• GIVEN TASK: From the first line of the data below, copy each line up to the one containing "o = bpy.data.objects.new('far_planks', me);", and include that line too.

• DATA SHOWN:

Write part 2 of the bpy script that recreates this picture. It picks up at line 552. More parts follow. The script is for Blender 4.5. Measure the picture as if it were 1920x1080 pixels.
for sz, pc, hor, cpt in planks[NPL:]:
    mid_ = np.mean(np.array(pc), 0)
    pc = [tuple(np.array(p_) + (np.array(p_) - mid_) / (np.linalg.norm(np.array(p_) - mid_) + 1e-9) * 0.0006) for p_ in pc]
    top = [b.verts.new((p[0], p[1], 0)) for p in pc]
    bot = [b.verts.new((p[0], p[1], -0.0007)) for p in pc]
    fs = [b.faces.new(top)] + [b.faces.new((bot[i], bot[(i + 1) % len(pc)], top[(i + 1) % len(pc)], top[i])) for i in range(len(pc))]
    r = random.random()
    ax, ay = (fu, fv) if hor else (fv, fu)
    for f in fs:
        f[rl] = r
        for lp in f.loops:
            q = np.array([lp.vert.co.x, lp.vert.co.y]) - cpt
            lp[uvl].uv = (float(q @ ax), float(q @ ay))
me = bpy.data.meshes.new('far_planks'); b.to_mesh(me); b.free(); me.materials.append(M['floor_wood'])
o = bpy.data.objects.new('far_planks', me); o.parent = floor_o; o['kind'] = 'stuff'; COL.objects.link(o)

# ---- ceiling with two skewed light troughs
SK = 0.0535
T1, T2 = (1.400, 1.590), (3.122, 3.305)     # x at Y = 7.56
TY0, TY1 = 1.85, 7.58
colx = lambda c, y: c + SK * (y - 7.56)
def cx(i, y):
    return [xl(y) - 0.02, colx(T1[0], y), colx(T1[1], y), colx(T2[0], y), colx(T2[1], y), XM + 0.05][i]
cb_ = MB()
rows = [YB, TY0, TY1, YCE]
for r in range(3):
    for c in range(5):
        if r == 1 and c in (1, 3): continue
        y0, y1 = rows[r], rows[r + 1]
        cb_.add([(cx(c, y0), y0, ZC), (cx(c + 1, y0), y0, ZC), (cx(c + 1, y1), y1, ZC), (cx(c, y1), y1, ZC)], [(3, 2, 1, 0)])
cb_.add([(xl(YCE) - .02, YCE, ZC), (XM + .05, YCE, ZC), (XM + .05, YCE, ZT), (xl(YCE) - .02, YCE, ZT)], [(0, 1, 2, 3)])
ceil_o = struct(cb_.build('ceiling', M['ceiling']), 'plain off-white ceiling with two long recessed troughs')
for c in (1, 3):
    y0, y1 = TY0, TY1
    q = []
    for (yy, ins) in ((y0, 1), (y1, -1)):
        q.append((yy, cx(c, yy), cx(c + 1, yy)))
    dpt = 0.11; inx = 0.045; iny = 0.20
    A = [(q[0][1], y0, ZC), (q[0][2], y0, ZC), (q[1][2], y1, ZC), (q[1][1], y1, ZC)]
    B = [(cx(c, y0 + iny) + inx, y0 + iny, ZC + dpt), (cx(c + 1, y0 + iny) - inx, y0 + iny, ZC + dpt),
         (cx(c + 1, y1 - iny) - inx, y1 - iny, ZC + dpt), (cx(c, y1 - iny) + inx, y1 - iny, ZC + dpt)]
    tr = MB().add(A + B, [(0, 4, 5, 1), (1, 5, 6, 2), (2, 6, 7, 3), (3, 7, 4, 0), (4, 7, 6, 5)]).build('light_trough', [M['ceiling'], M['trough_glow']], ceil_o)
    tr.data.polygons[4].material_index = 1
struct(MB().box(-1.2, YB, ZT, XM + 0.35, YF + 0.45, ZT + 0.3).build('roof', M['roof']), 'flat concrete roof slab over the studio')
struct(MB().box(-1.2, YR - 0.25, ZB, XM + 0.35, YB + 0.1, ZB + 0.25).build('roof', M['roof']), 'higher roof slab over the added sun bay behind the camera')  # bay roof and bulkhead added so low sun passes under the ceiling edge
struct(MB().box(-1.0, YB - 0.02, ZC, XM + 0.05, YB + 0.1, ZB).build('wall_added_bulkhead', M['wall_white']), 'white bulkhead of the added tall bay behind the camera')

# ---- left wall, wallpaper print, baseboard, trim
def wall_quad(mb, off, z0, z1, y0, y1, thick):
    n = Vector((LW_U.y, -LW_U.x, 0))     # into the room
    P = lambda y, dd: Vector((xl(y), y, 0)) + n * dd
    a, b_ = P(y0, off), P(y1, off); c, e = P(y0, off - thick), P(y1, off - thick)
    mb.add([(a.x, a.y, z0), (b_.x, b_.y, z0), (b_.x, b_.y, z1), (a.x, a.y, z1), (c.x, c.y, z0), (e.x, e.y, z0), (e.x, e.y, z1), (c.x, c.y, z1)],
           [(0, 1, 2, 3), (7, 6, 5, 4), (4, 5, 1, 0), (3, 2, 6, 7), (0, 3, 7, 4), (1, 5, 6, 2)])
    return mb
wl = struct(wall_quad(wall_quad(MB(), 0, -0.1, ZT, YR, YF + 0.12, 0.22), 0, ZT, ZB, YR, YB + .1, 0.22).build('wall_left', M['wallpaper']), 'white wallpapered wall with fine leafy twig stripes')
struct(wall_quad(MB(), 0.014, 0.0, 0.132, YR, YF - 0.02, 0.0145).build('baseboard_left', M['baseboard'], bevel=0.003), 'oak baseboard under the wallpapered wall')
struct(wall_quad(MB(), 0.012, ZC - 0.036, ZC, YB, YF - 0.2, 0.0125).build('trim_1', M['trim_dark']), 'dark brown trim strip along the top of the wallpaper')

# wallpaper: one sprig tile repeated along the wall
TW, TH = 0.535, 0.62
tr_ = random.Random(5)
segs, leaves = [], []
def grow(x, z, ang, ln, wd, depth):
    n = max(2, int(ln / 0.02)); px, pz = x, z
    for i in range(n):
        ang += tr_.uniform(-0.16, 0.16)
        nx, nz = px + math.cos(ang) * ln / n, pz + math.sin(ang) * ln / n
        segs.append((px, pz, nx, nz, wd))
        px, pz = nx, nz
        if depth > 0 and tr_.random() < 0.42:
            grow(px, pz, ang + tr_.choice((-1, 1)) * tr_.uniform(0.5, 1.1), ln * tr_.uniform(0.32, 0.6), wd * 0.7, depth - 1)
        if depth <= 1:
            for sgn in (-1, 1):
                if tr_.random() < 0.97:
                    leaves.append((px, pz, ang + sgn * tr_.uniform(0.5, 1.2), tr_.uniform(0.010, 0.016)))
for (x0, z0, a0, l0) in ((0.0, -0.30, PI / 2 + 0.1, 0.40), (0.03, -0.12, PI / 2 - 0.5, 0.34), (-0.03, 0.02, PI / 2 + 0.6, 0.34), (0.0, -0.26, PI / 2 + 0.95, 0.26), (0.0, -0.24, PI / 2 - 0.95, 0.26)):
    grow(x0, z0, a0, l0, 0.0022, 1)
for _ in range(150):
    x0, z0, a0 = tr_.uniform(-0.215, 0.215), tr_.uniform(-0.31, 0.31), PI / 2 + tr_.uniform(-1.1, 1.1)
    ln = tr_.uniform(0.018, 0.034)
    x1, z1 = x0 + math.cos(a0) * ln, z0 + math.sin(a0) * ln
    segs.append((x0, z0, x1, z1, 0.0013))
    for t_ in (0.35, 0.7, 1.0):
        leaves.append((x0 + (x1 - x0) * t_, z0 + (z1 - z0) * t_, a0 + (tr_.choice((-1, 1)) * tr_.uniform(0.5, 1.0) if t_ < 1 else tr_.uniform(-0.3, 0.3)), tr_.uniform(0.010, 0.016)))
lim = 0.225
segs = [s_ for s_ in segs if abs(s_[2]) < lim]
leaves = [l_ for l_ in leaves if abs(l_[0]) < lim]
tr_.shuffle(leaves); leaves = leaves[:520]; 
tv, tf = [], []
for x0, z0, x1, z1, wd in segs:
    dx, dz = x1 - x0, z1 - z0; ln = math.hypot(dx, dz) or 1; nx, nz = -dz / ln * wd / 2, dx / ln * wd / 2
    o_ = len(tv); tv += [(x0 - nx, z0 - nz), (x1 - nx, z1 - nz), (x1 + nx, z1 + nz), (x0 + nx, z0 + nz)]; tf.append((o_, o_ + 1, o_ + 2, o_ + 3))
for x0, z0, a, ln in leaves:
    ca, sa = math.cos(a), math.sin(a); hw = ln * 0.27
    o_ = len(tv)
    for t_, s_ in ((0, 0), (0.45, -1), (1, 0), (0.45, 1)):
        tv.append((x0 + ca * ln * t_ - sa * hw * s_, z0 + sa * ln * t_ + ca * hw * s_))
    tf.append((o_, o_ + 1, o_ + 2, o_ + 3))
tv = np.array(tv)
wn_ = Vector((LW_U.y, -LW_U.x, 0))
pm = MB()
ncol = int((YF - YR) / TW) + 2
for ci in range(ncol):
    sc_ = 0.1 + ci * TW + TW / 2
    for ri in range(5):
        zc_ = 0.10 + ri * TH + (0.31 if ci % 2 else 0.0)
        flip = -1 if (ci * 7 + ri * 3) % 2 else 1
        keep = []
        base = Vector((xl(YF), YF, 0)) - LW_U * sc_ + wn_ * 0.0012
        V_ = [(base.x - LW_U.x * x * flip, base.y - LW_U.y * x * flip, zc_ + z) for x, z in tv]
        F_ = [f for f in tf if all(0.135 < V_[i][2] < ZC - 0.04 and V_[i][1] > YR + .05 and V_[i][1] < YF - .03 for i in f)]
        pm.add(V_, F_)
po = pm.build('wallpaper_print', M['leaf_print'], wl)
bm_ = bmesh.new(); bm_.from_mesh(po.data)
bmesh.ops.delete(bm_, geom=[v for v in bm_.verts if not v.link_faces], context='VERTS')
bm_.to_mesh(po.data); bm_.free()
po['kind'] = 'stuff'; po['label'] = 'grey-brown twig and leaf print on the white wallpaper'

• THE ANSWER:
Write part 2 of the bpy script that recreates this picture. It picks up at line 552. More parts follow. The script is for Blender 4.5. Measure the picture as if it were 1920x1080 pixels.
for sz, pc, hor, cpt in planks[NPL:]:
    mid_ = np.mean(np.array(pc), 0)
    pc = [tuple(np.array(p_) + (np.array(p_) - mid_) / (np.linalg.norm(np.array(p_) - mid_) + 1e-9) * 0.0006) for p_ in pc]
    top = [b.verts.new((p[0], p[1], 0)) for p in pc]
    bot = [b.verts.new((p[0], p[1], -0.0007)) for p in pc]
    fs = [b.faces.new(top)] + [b.faces.new((bot[i], bot[(i + 1) % len(pc)], top[(i + 1) % len(pc)], top[i])) for i in range(len(pc))]
    r = random.random()
    ax, ay = (fu, fv) if hor else (fv, fu)
    for f in fs:
        f[rl] = r
        for lp in f.loops:
            q = np.array([lp.vert.co.x, lp.vert.co.y]) - cpt
            lp[uvl].uv = (float(q @ ax), float(q @ ay))
me = bpy.data.meshes.new('far_planks'); b.to_mesh(me); b.free(); me.materials.append(M['floor_wood'])
o = bpy.data.objects.new('far_planks', me); o.parent = floor_o; o['kind'] = 'stuff'; COL.objects.link(o)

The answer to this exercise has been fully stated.